India’s RCF fares better than expectations

The past week saw volume and prices confirmed into India’s most recent urea purchasing tender, with 958kmt of awards accepted at levels of $289/t cfr WC and $290.50 cfr EC. The volume was higher than most were expecting, with the Chinese participating in large volume (around 400kmt estimated to be of Chinese origin). In the aftermath of this news, both paper and physical markets cooled, with expectations that India had bought themselves some breathing room. Selling pressure weighed on urea paper markets with AG trading down to $272.50 for September, down from a high of $285 early last week, whilst Nola urea was down as much as $10+, trading $230 for Q420.

 

But MMTC tenders again!

As mentioned, most were expecting a short break before India returned to market.
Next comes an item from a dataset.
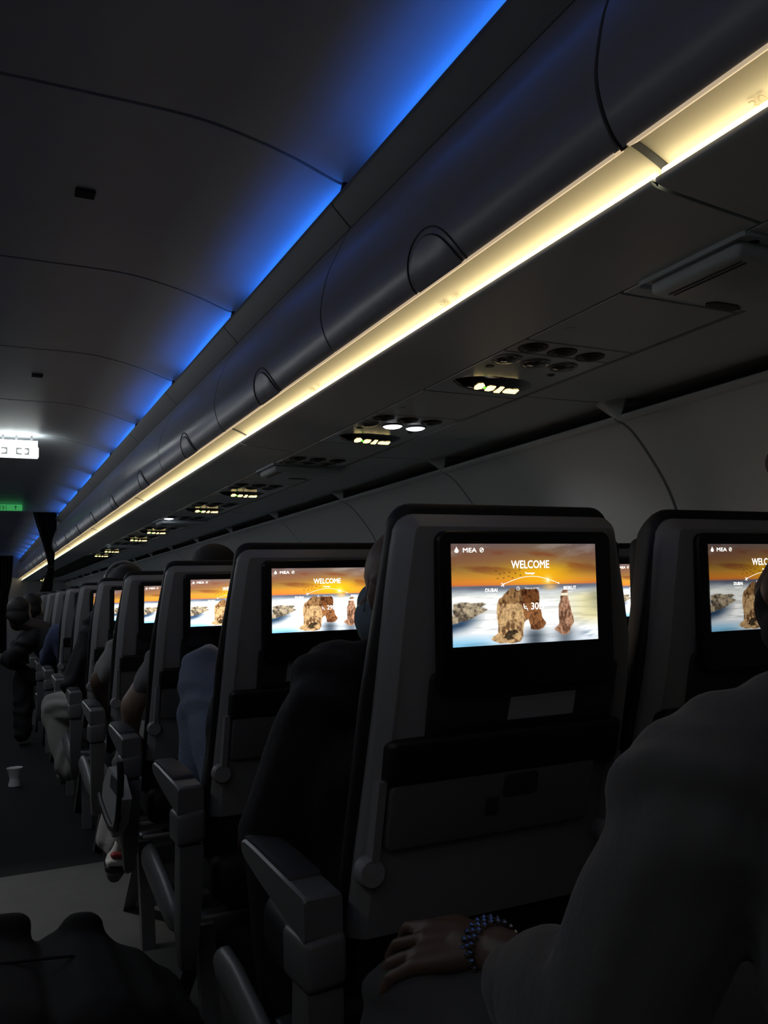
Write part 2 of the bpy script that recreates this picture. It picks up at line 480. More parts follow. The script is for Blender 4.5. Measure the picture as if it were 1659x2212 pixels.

However MMTC announced a new tender on Tuesday, immediately following the issuance of LOIs by RCF. Alas, the announcement has further highlighted India’s urgency to secure product to meet their burgeoning domestic demand. The market reaction to the news however, was relatively muted vs the previous successive tender announcements. Buyers remain cautious of how much higher prices can go, given China’s appetite in the previous tender. At time of writing, buying interest remains relatively subdued on paper, whilst profit takers are still motivated to lock in gains around the current levels. AG paper has rebounded slightly, trading back at $275 for September, however, it has been offered at the same level on the follow and failed to entice further buying interest. Nola urea is also slightly firmer, trading back at $245 and $243 on Tuesday for the September expiry.

 

DAP’s bull run continues

Liquidity remains high and prices continue to rise on Nola DAP futures this past week. Supply in Nola still remains very tight in August, with some questioning if there is any product at all available for sale. Of course, the ITC confirming that they will proceed with their investigation of imported phosphates from Morocco and Russia has given support to this market, as it’s assumed no importing distributor will try to import from those origins until final duties are known. September and October futures continue to be the most liquid contracts, with limited interest in taking positions in Q1, given potential duties being in place by then. In saying that, the Jan21 contract has traded once this week at $324, so potentially we’ll start to see more speculation on paper further out the curve.